Not only do boned and imaginatively stuffed shoulders have the culinary edge but they also take up comparatively little room in a freezer. The freezer! What a difference that appliance must have made to the crofting households all over Shetland? It certainly did, and still does to ours. As fond as I am of reestit mutton, one can get too much of a good thing. Every autumn our kitchen turns into a sheep processing plant for a few days, churning out everything from lamb mince and goulash to concentrated stock frozen in ice cube trays.

There’s nothing like fresh, local, and preferably organic produce, and Shetland hill lamb and mutton is amongst the finest meats in the world. But what do we usually find on Shetland supermarket shelves? The bland, grass-fed New Zealand version. It gives a rather hollow sound to their pledges of serving the community. Allegedly even some of legs of reestit mutton that grace the windows of Lerwick butcher shops just now have a “Made in N.Z.” stamp on them because of cost implications. Yes, it’s that strange world called the capitalist market economy.

Food miles and the associated environmental damage aside, such imports can only be described as bizarre. So why are we doing it? Because the British (that I presume includes us Shetlanders) demand a big roast I’m told.

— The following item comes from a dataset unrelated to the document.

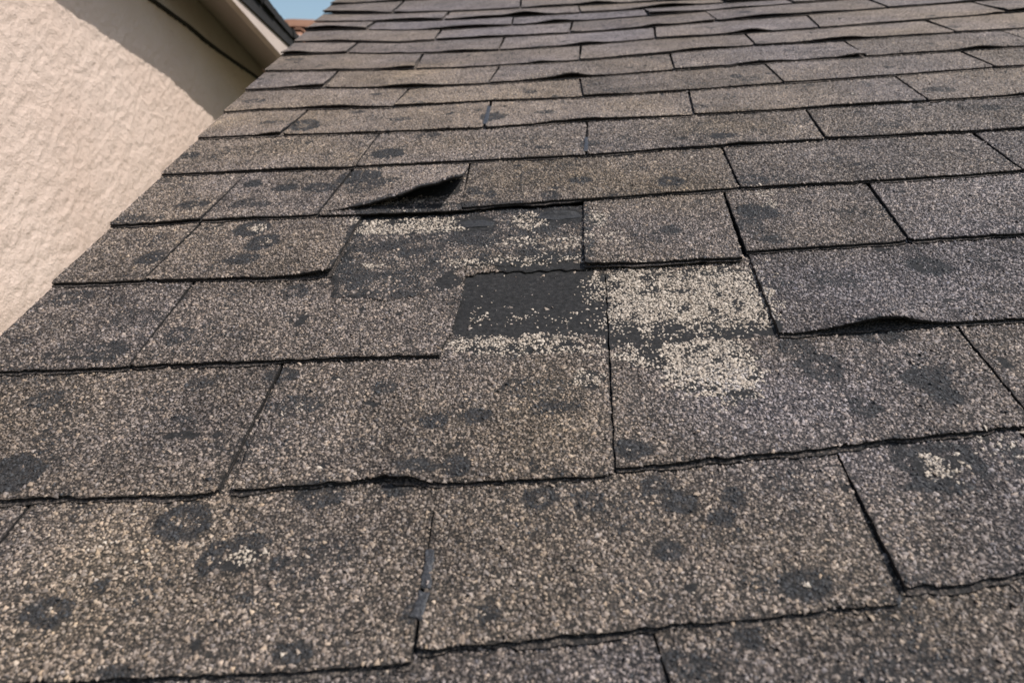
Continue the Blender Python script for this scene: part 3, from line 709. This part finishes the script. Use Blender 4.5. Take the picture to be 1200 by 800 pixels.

Has nobody ever thought of banging a couple of small roasts in the oven instead? They beat that big joint in the tenderness and taste stakes, and take a fraction of the time to cook, thus saving a bit of energy into the bargain.

While the grave situation we are faced with this autumn is hopefully a one-off, I can recall several seasons in the past when small hill lambs were all but worthless. Unless we can turn them into a top of the range valued added product with a secure market, should we really continue producing them in such large numbers?

Decades of, primarily intensive, sheep keeping in Shetland have come at a very high cost to our environment. Shetland’s tall-herb meadows and indigenous trees have all but vanished; overgrazing, re-seeding and compaction have destroyed our hill land and led to large-scale land erosions.

And now thousands of lambs are going to be shipped to the Scottish mainland to be incinerated. Can we really not come up with a kinder and more imaginative solution? I for one would prefer to receive the headage compensation payment on offer to buy additional feeding to keep my lambs on the hoof until there’s more space in my freezer. Not only would this safe them a long, stressful journey, it would also save the taxpayer the transport, abattoir and incineration costs.

Perhaps the time has come to re-examine our relationship with the land, and to take a closer look at our obligations towards the animals we rear. Not only do we owe them the best life possible, we must also make sure that their end is swift and as stress-free as possible. There’s a tradition in peasant communities the world over that reaches back into biblical times and beyond. It has at its core the words dignity and respect in relation to the animals we kill for food. Our consumer culture, based on cheap meat and battery farming, seems to have forgotten this.

I know where my lambs are going this autumn, and it ain’t south.